全校応援で白星引き寄せた石狩翔陽 決勝三塁打の古屋二塁手「めっちゃ気合入りました」【南大会札幌】
■全国高校野球選手権南北海道大会札幌支部(6月26日、札幌円山)
▽Bブロック1回戦 石狩翔陽10―5千歳
三塁側スタンドから850人が後押し 四回、七回それぞれ4得点のビッグイニング
全校応援の後押しを受けた石狩翔陽ナインが躍動した。4得点のビッグイニングを2度つくるなど、14安打10得点で千歳に快勝した。七回に決勝の3点三塁打を放った古屋巧翔二塁手(たくと、2年)が3安打3打点をマークし、守備でも無失策と攻守でチームを盛り立てた。
小澤監督「勢いをもらいました」
約850人の声援が白星を生み出した。異例となる1回戦での全校応援に、小澤正明監督(52)は「勢いをもらいました」と学校のはからいに感謝した。四回、七回にそれぞれ生まれた4得点の猛攻は「本当に力をもらった」と指揮官。学校全体で初戦白星の喜びを分かち合った。
2年生5番・古屋が勝ち越しの3点三塁打で気迫のヘッスラ
勝利の立役者となったのは2年生ながら5番を任され、二塁を守る古屋だった。5―5で迎えた七回無死満塁。カウント1―1から外角高めの直球を振り抜くと、打球は右翼線を破った。最後は全校生徒が待ち受ける中、三塁ベースに気迫のヘッドスライディング。三塁側スタンドのボルテージは一気に上がり、勝利への道筋は明確になった。
今月23日に高文連のあった吹奏楽部も休日などの合間を見つけては、この全校応援の準備に時間を費やしていた。
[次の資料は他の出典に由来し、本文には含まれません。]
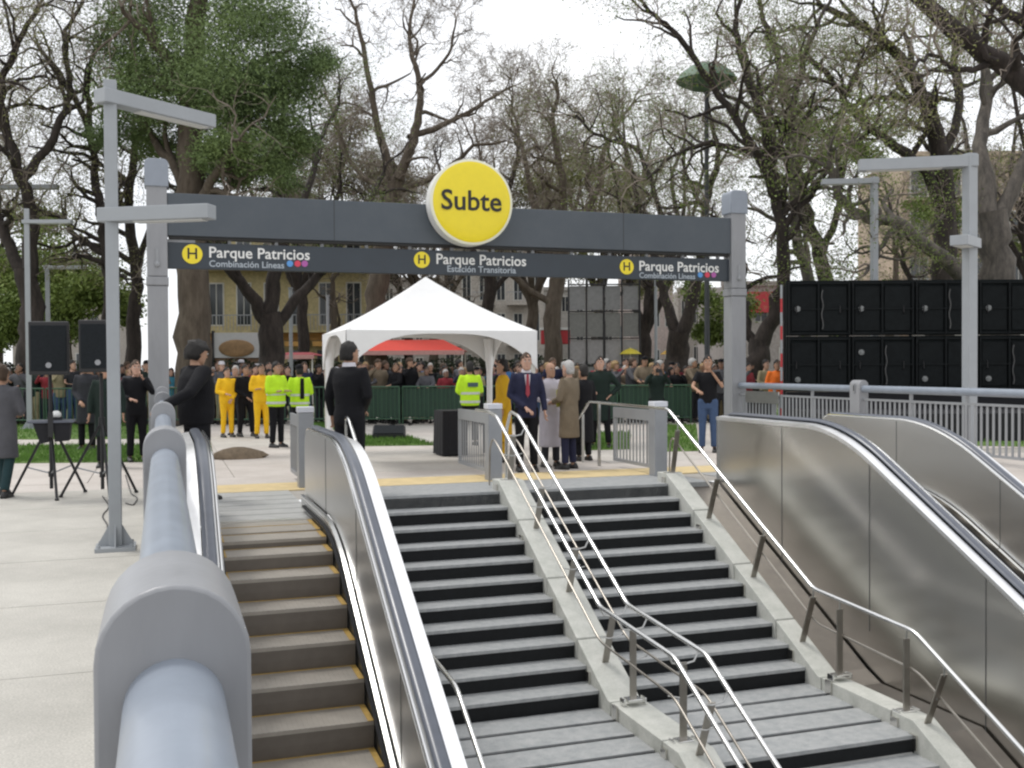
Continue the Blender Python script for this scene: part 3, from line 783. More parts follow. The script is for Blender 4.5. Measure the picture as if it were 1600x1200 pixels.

古屋は「初回とかは圧倒された」という迫力のある応援に「めっちゃ気合入りました。後押しをめっちゃ感じます」と、確実に力となった。決勝打を放った七回も「同点に追いついて、流れもこっちだったので、ここで一気に自分が返してやろうという気持ちで打ちました」と、奏でられる音楽とともに古屋の気持ちは乗った。
一時は太鼓部入部も野球への未練断ち切れず転部 すると半年足らずで未経験の二塁に抜擢
小学1年生から野球を始めた古屋は中学野球を終え、一旦区切りをつけていた。高校入学後は「違うのをやってみたい」と太鼓部に入部。しかし、野球への未練はどうしても断ち切れず昨年冬に野球部へと転部した。硬式球は初めてで、中学時代には捕手を務めていたが、半年足らずで未経験だった二塁のポジションをつかみ取った。「自分でもびっくりします。こんなにうまくいくのかな」と笑った。
古屋自身、夏の公式戦に臨むのは初めて。「やっぱり夏は一味違う。3年生も最後ですし、気合の入り方が違います」と力を込めた。この勢いを落とすわけにはいかない。「まずは次の試合。1つずつ勝っていって、ブロック決勝でいい戦いができたら」と、一戦必勝で勝ち上がりを狙う。